What She Knew is Gilly Macmillan’s debut novel, and it reminded me a lot of Tana French (but not quite as good) or Sophie Hannah (but a little better) — rotating viewpoints, a distraught mother you can’t quite trust, and set in England. I didn’t realize until I’d finished it that I’d also read Macmillian’s follow up (The Perfect Girl), which I believe I called “perfectly unmemorable”. This, too, was a fast-paced read, but I think it’s going to stick with me a little better.
“A year ago, just after Ben’s disappearance, I was involved in a press conference, which was televised. My role was to appeal for help in finding him. The police gave me a script to read. I assumed people watching it would automatically understand who I was, that they would see I was a mother whose child was missing, and who cared about nothing apart from getting him back.”

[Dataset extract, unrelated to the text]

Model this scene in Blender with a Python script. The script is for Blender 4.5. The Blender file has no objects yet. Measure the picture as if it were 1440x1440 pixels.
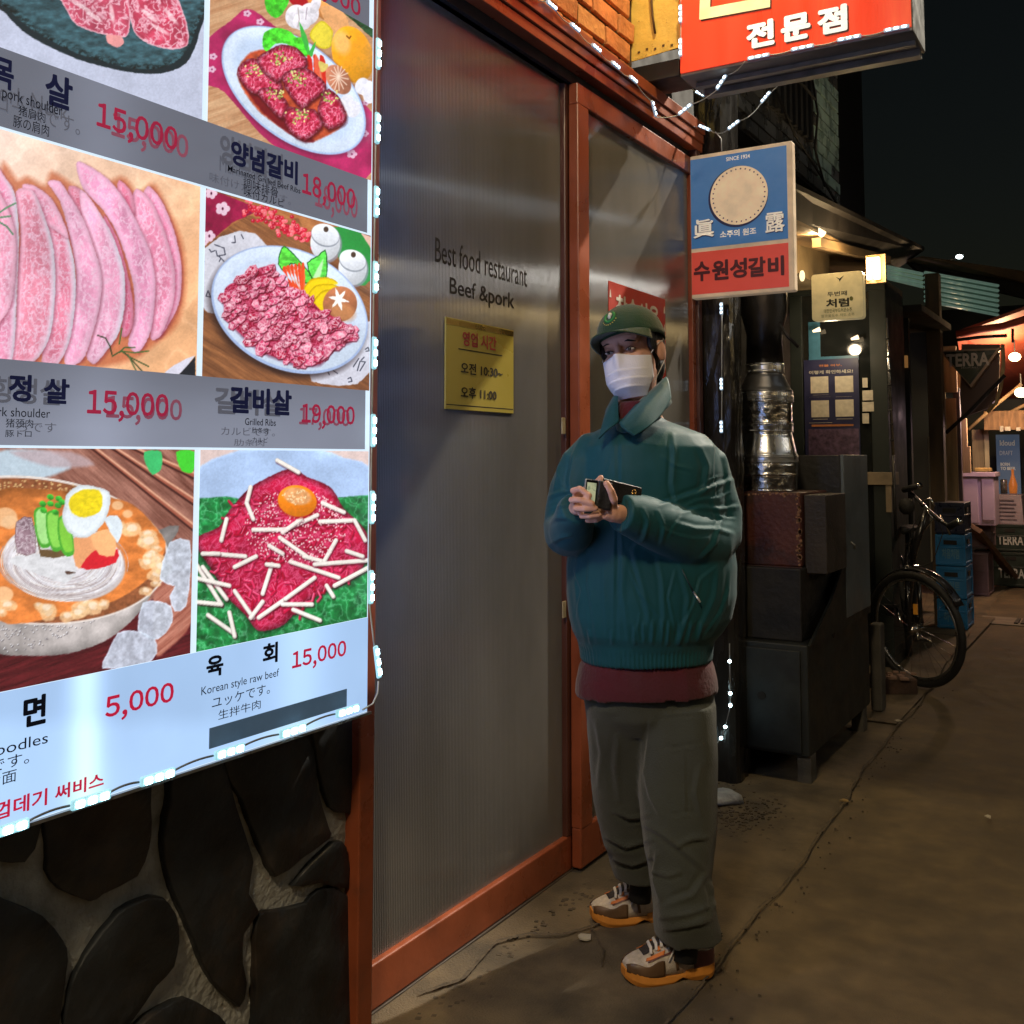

One day while walking with her eight year old son Ben, Rachel Jenner allows him to run ahead on the path in the park. And then he disappears. A police investigation immediately begins, and we watch it unfold from Rachel’s horrified perspective, as well as the officer in charge of the investigation (Jim). Media releases and gossip sites malign Rachel for her actions, and the police view her recent divorce and depression with suspicion as well. Rachel, of course, just wants her son back.
The author does every damn thing she can to make Rachel seem unstable and untrustworthy, even as we look through her eyes. Her family life is full of secrets, which gradually get revealed throughout the story. From the police standpoint, we see Jim pull out all the stops to find Ben, despite the media’s interference and leaks from his own office. I liked Jim’s chapters a lot more than Rachel, just because he’s easier to trust.
It’s a hard book to put down, not so much due of the writing but because I really wanted to find out if Ben was okay. The hows and whys of what really happened didn’t drive me as much as my desire to get to the end. But it’s a pretty well-crafted story, and once I figured out how it would end I was able to slow down a bit and appreciate it more.